Design, excavate, compact, fabric, compact, base in lifts, compact, grade, compact, add water if necessary to eliminate dust & aid in base tightening, compact, concrete sand spread at 1" over entire base area(that can be installed in 1 day), do not compact or walk on sand unless installing a wetcast product or manufacturer says otherwise, lay out entire field of pavers, add border paver(if desired), mark and make cuts(not too tight, leave room for sand), install edging, compact the pavers, not wetcast(you may need a pad for the compactor or some sort of covering to avoid damaging the paver finish), You have begun the interlocking concrete paver process, sweep sand into the joints and compact, repeat until sand reaches chamfered edge or top of paver, sweep & compact, better option; sweep in a polymeric sand, which will lock tight, eliminate weeds & ants and be the best finish. the process is the same with sweeping & compacting, but you need a final cleaning sweep with a blower to leave to residue of the polysand on the pavers and add water, just a gentle mist a few times until soaked, but the pavers surface must be clean, otherwise you will have a slip resistant, gravel finish.

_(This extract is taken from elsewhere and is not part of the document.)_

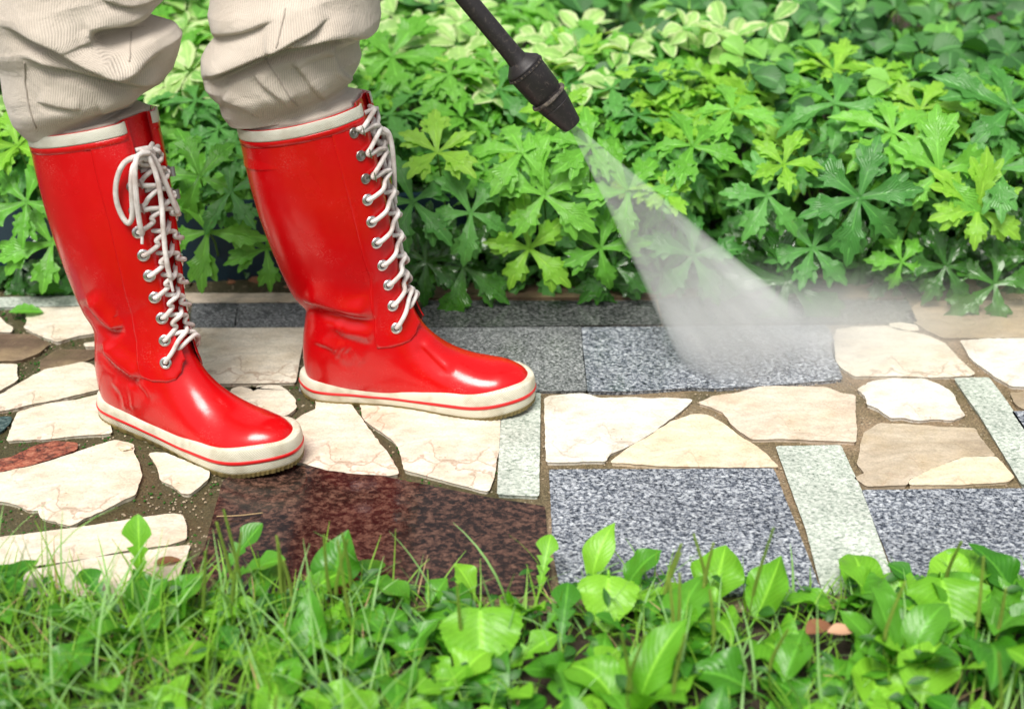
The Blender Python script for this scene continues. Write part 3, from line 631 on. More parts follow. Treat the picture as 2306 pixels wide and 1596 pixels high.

By the time you are done, it won't cost much less than the $2200 to have someone install it, with materials, forgotten runs and food and beverage for the help, but you will have created a quality project.

Kirk

Kirk you are thinking it will cost $2200 for materials on 200 sq ft patio? Not even close to that here....Even if he had to rent a bobcat, tamp and wet saw dont think he would be close to $2200.

Dreams To Designs
11-21-2008, 10:52 AM
No, I don't believe materials will cost that much, but the intended savings on a job never performed before tend to evaporate. That's ok, as a new service maybe realized. Whenever I work with an installer unfamiliar with a new task, I explain that they may not make money on this first endeavor, but they will have learned something new that may lead to profits down the road.

Kirk

PlatinumLandCon
11-21-2008, 10:57 AM
Whenever I work with an installer unfamiliar with a new task, I explain that they may not make money on this first endeavor, but they will have learned something new that may lead to profits down the road.

Kirk

Wow, truer words have never been spoken. I did over $25k on my first 3 jobs, taking 2 months and losing about $2000. The amount I learned though is PLENTY of profit to cover those jobs. '09 will be so much more efficient and profitable, I can't wait.